Es ist nicht ausgeschlossen, dass Berlin eines Tages doch noch eine neue öffentliche Großbibliothek bekommt, aber das wird nicht morgen sein und auch nicht übermorgen. Dreizehn Standorte sind im vergangenen Jahr geprüft worden, vier kommen nun in die engere Wahl, werden noch einmal bedacht und geprüft und im Herbst 2016 könnte der eine, der es werden soll, feststehen.
Zur Erinnerung: seit den Neunziger Jahren weiß man, dass es so wie bisher nur schlecht weitergehen kann mit der Zentral-und Landesbibliothek (ZLB), die seit 1995 die alte Staatsbibliothek Ost-Berlins und die alte Amerikagedenkbibliothek in Kreuzberg vereint. Die Standorte sind getrennt geblieben: zum einen das Haus in der Breiten Straße, in Spuckweite zum Schlossneubau, zum anderen das Kleinod beschwingter Fünfziger-Jahre-Moderne am Blücherplatz.

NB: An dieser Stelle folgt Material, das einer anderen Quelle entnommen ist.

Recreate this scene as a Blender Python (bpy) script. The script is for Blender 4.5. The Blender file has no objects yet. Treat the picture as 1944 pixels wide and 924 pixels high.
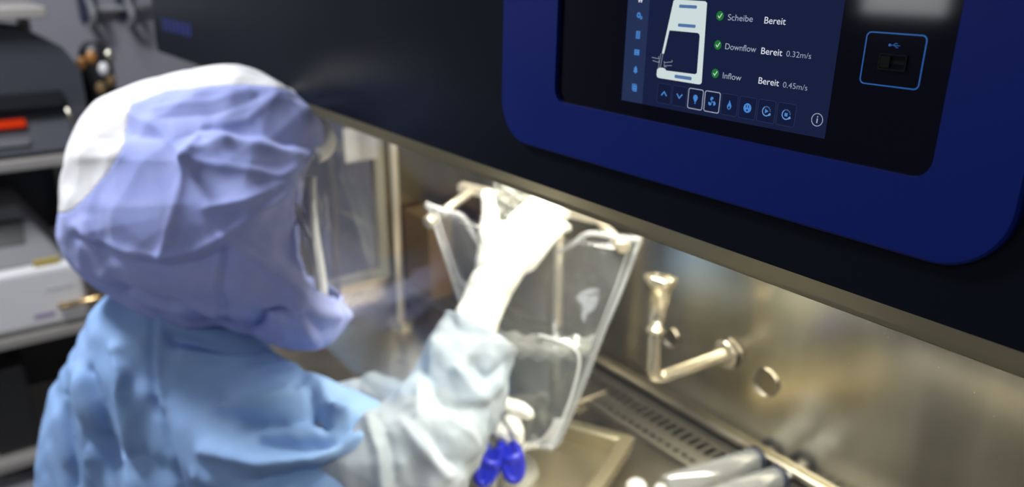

Mitte und Kreuzberg sind nicht so weit auseinander, aber das Pendeln nervt, außerdem ist jedes Haus für sich schon zu klein. 2009 überraschte der damals regierende Klaus Wowereit seine Berliner mit dem Projekt eines Bibliotheksneubaus am Tempelhofer Feld. Die weit gediehenen Planungen waren jedoch vergeblich, nachdem der Volksentscheid jedes Bauen am Tempelhofer Feld abgelehnt hatte. Seitdem wird nach neuen Lösungen, neuen Standorten vor allem gesucht.
Die Planungen sind überarbeitet worden, kleiner soll der Neubau der größten öffentlichen Allgemeinbibliothek werden, nur noch 37 000 Quadratmeter umfassen. In ehrgeizigeren Tagen war von 67 000 oder 52 000 die Rede. Entstehen könnte der Neubau durch eine Erweiterung am Blücherplatz; Platz fände sich auch am Südkreuz oder in den vielen tausend ungenutzten Räumen des Flughafengebäudes in Tempelhof. Vorgeschlagen wurde auch ein Haus auf dem Marx-Engels-Forum, zwischen Spree und Alexanderplatz. Diese Idee hat etwas Verrücktes, wird doch über die Gestaltung dieser Freifläche seit Jahren gezankt und gestritten. Die Bibliothek hier zu planen würde dem Projekt wenigstens Aufmerksamkeit sichern. Aus dem Humboldt-Forum, das nebenan entsteht und für das jahrelang Konzepte geschrieben wurden, hat der Senat die ZLB im vergangenen Jahr rausgeschmissen.
Es ist längst bekannt, dass der Regierende Bürgermeister einen Erweiterungsbau am Blücherplatz für die beste Lösung hält, dass auch die Bibliothekare dort am liebsten ihr neues Haus sehen würden. Aber jetzt wird noch einmal geprüft und gerechnet. Wenn dann im Herbst ein Ergebnis vorliegt, hat das Land Berlin gewählt, stehen wohl wieder Koalitionsverhandlungen an. Dann braucht es einen Architektenwettbewerb, und ja, gebaut werden muss auch noch. Es wird sich also weiter hinziehen mit dem größten und auch wichtigsten Kulturbauprojekt der Stadt.
Wie wenig Ehrgeiz die Landespolitik zeigt, die Stadt als Stadt nicht nur über die Runden zu bringen, sondern zu entwickeln, fällt kaum auf, da der Bund vielerorts baut oder hilft, da ständig Neu-Berliner ankommen. Über 260 Millionen Euro sind für den Bibliotheksbau vorgesehen, so rasch werden sie wohl nicht gebraucht.